Sunday, February 20, 2005

Lesser Shakespeare

I attended a production of Shakespeare's Pericles at the Guthrie Lab today.

Evidently, toward the end of his career, the Bard of Avon wrote a slew of crowd-pleasers and this was one. This romance was very popular (set in exotic locales, with shipwrecks, kidnappings and mistaken identities) when he wrote it, and is certainly not without merit. Bill could still write a mean sentence or two, even if his plot was hokey. The thing that struck me, however, was in the second act, when Pericles' lost daughter Marina is trapped in a brothel and expected to ‘take up the profession’ after having been kidnapped. She talks her way out of trouble, charms the Governor of Mytilene and persuades her captor to allow her to go to a ‘house of honest women’ where she can be a teacher.

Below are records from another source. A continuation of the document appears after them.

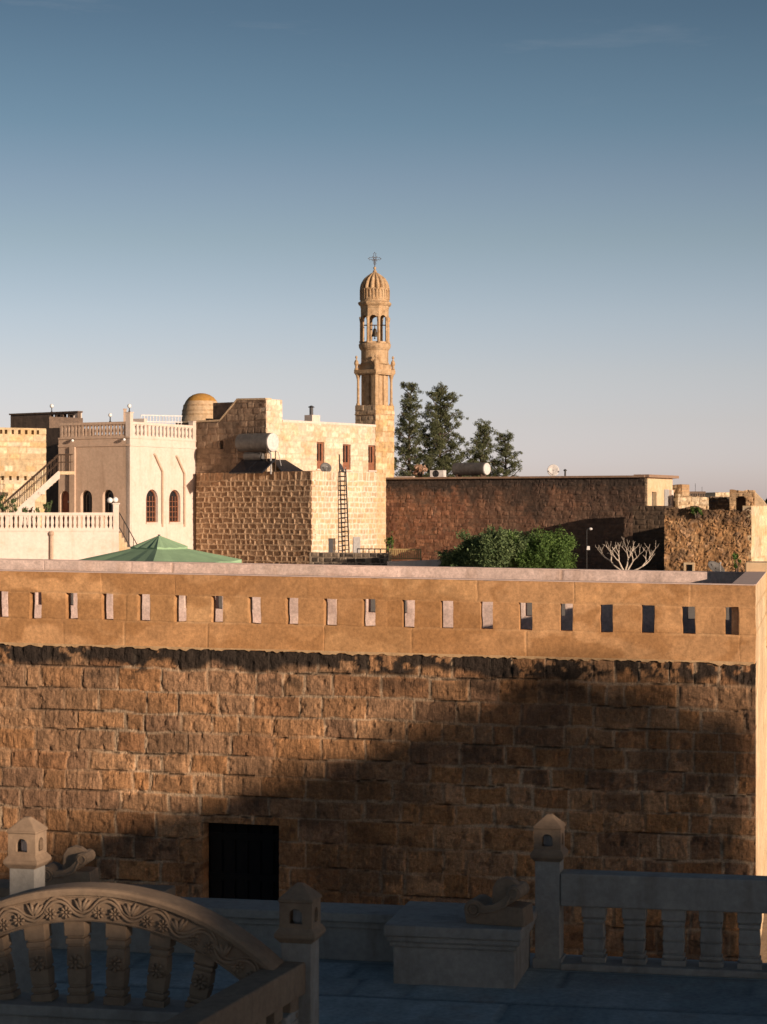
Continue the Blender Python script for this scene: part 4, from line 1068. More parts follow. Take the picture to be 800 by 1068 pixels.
# ladder against the pale wall
ld = thing('ladder', 'long black iron ladder standing against the pale annex wall', 'ladder', (*(far_ @ Vector((arx(355), -.3, 0))).xy, COURT))
xa, xb = arx(351.6), arx(358.6)
yb = arY(355)
m1 = MB(far_).tube([(xa, -.42, COURT), (xa - .03, -.12, z_at(474, yb))], .045, 6); m1.build('rail', M['iron'], ld)
m1 = MB(far_).tube([(xb, -.42, COURT), (xb - .05, -.12, z_at(489, yb))], .045, 6); m1.build('rail', M['iron'], ld)
nrg = 21; zt1 = z_at(492, yb)
for k in range(nrg):
    z = COURT + .3 + k * (zt1 - COURT - .3) / (nrg - 1); y = -.42 + .30 * (z - COURT) / (zt1 - COURT)
    MB(far_).tube([(xa - .03 - .02 * (z - COURT) / 6, y, z), (xb + .0 - .05 * (z - COURT) / 6, y, z)], .032, 5).build('rung', M['iron'], ld)

def dish(label, px, py, Y, rad, az, tilt, mt, stand=.5, deep=.22):
    p = at(px, py, Y); r = thing('satellite_dish', label, 'satellite dish', (0, 0, 0), 'satellite dishes on the roofs')
    d = MB(Matrix.Translation((0, 0, stand)) @ Matrix.Rotation(az, 4, 'Z') @ Matrix.Rotation(tilt, 4, 'X')); d.smooth = True
    pr = [(rad * f, -deep * rad * (1 - f * f)) for f in (.02, .3, .55, .78, .93, 1.0)]
    d.lathe(pr + [(rad * .995, .02)] + [(rad * f, .03 - deep * rad * (1 - f * f) + .02) for f in (.9, .6, .3, .02)], 28, m=Matrix.Rotation(-PI / 2, 4, 'X') @ Matrix.Scale(-1, 4, (0, 0, 1)) if False else Matrix.Rotation(PI / 2, 4, 'X'))
    d.build('reflector', M[mt], r)
    a = MB(Matrix.Translation((0, 0, stand)) @ Matrix.Rotation(az, 4, 'Z') @ Matrix.Rotation(tilt, 4, 'X'))
    a.tube([(0, .05 * rad, -rad * .95), (0, -rad * .75, -rad * .15)], .02, 5); a.box(-.05, .05, -rad * .85, -rad * .7, -rad * .2, -rad * .05); a.build('feed_arm', M['grey_paint'], r)
    s = MB(); s.tube([(0, .12, -.1), (0, .12, stand)], .03, 6); s.build('mast', M['iron'], r)
    r.location = (p.x, p.y, p.z - stand)
    return r
dish('pale grey satellite dish on the annex roof just left of the ladder top', 339.8, 488, arY(340) + .6, 6.2 / F * BY, math.radians(15), math.radians(-25), 'galvanised')
dish('dark satellite dish at the top of the black ladder', 356.3, 488.5, arY(356) + .4, 5.6 / F * BY, math.radians(75), math.radians(-20), 'dark_grey')

# solar water heater on the annex roof
HY = 140.0; zH = lambda py: z_at(py, HY); zro = COURT + HB - .15
hp_ = ground_at(266, HY); 
wh = thing('water_heater', 'rooftop solar water heater with a big grey tank, a smaller tank and black panels', 'water heater', (hp_.x, hp_.y, zro))
t_h = unit(.80, -.60)                                         # tank axis: its pale end faces right
Fh = frame(ground_at(251, HY + 1.2), t_h); Lh = run(ground_at(251, HY + 1.2), t_h, 284)
def drum(mb, x0, x1, y, z, r, n=28, dome=.0):
    m = Matrix.Translation((x0, y, z)) @ Matrix.Rotation(PI / 2, 4, 'Y')
    mb.lathe([(r * .9, -.02), (r, .03), (r, (x1 - x0) * .5 - .02), (r * 1.015, (x1 - x0) * .5), (r, (x1 - x0) * .5 + .02), (r, x1 - x0 - .03), (r * .93, x1 - x0 + .02)], n, m=m)
zc = zH(461.5); rt = 9.8 / F * HY
m = MB(Fh); m.smooth = False; drum(m, 0, Lh, 0, zc, rt); tk = m.build('tank', M['galvanised'], wh)
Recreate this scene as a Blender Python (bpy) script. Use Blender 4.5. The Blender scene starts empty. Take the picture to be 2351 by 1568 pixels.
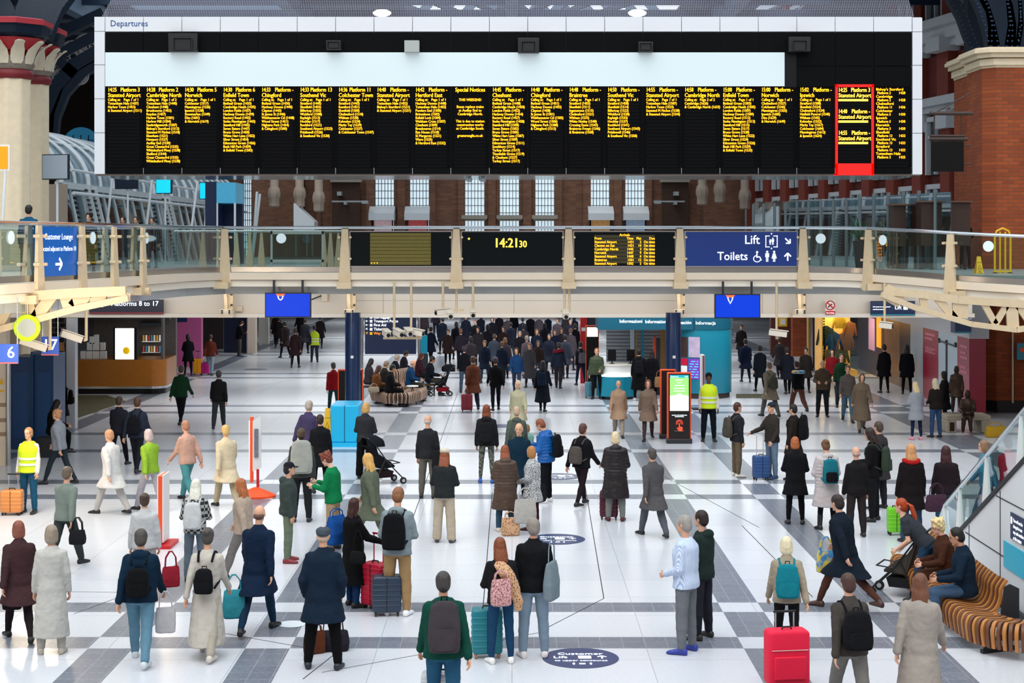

The forced prostitution of women, of course, was certainly an issue in those times, and Shakespeare’s examination of this issue in the middle of what is otherwise a somewhat silly drama is fine example of his insight into the human condition. Marina gains repute as a wise maiden and when Pericles lands in Mytilene, she is called to heal his depression, and ultimately she realizes that she is indeed his daughter and convinces him of that fact. It would be a mistake, I think, to read too much into this play but the over-all theme of goodness, family and redemption makes it worthy of study.